Thanks for your comments at my site last week. I posted some answers there, but since I don't have an RSS feed, here is a comment to this entry you pointed to...
I agree very much with you about the importance of a community, dialogical approach to KM, and I am a firm believer in that. But KM has come to mean so many things that a balance among the different perspectives has been very challenging...
Anyway, I'll keep your warnings in mind along my research. Thanks!

You are very welcome Andre

Buck Lawrimore

Knowledge management is still a rarified discipline little known in the vast majority of companies. Because it requires a particular mindset or personality type on the part of the organization leaders, it is not likely to take hold except where the leadership, culture and market success factors are conducive, for example, an IT company or a consulting firm or good old academia.

Matthias Melcher

Thanks for the great post; I now understand some things better.

Garsett Larosse

Hi Denham!

As developer of TeleCommunities, I of course support your general analysis.

But it seems to me that we have to stop using the word knowledge as a placeholder for so many different products and processes.

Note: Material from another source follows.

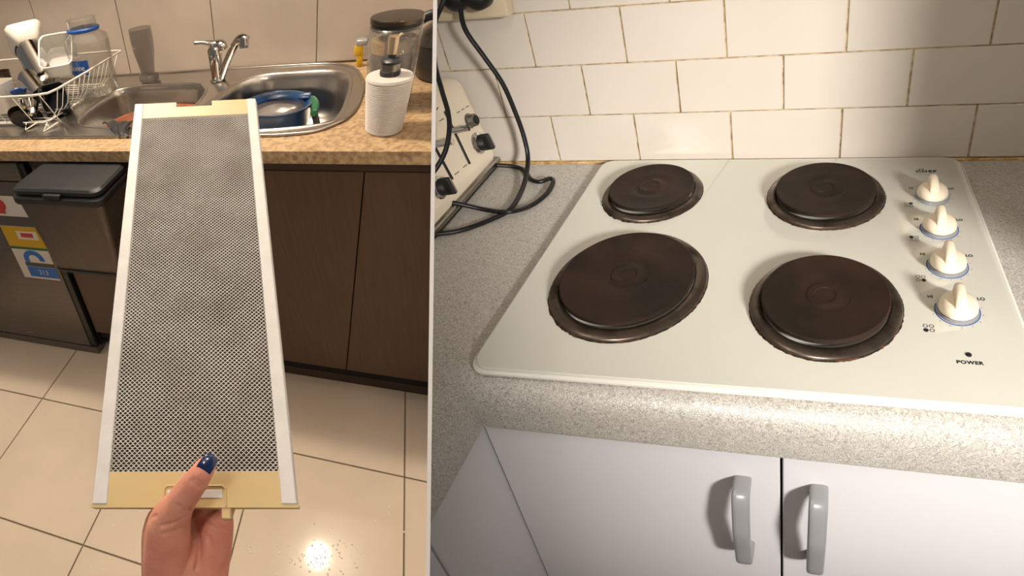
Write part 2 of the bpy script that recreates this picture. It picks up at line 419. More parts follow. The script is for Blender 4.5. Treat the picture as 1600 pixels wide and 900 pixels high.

All you say is true, but it is also not true in situations where the experience of understanding is not linked to the processes that we mean to focus on. In other words, knowledge for one person is not knowledge for someone else. It's the experience of the knower that counts. Sometimes there's no interest and need for shared awareness.

I'd say that a core practice in what you describe as knowledge ecology should be the ability to link insights to processes. KM meets systems thinking? In oragnisations, yes. But I'm also referring to the basic processes with which we understand and organize the world; our learning styles, our worldview structuring.


Hello Mr. Denham
Thanks for such a great articulated post. The benefits of creating knowledge through community, dialogue and opinions (within contextual framework) for an organization is so obvious.

As John Udell also mentioned -

If individuals agree to work transparently, they (and their employers) can know more, do more, and sell more.

If this concept is so crystal clear and obvious, then why do most organizations not embrace social interactivity in their learning initiatives? First thing comes to my mind - organizations where ‘Darwinian’ culture is promoted, i.e., where the management supports hierarchy-based “divide and rule” policy. In such organizations, the fear of becoming dispensable is associated with sharing knowledge (this becomes more and more relevant when we talk about core tacit organizational knowledge). In the middle of ego and turf-battles, social interactivity is unimaginable. Where conversations are not connected and instead hindered by personal or group ‘silo-based’ agendas, emergent learning and innovation can’t take place and the complete knowledge ecosystem is useless – no matter whatever technology base you try to install.
I would really appreciate if you could enlighten us on how we can ‘sell’ and ‘promote’ the concept of knowledge ecosystem in an organization.

Shawn Callahan

Hi Denham, as always your post is packed with heaps of ideas. What you say here makes sense to me, especially the focus on community.

Perhaps another area of knowledge creation is the ability to experiment. This is partially embedded in your description of community. One of the things I've noticed is that very few organisations have explicit ways to support experimentation. It's either the full blown programme of activities or, as you suggest, people banding together in their communities to try a few things out under the radar--the skunkworks.

I think experimemtation is going to increase in importance as organisations recognise that more and more issues are complex and small, experimental interventions followed by ways to see what happened will be the best way forward.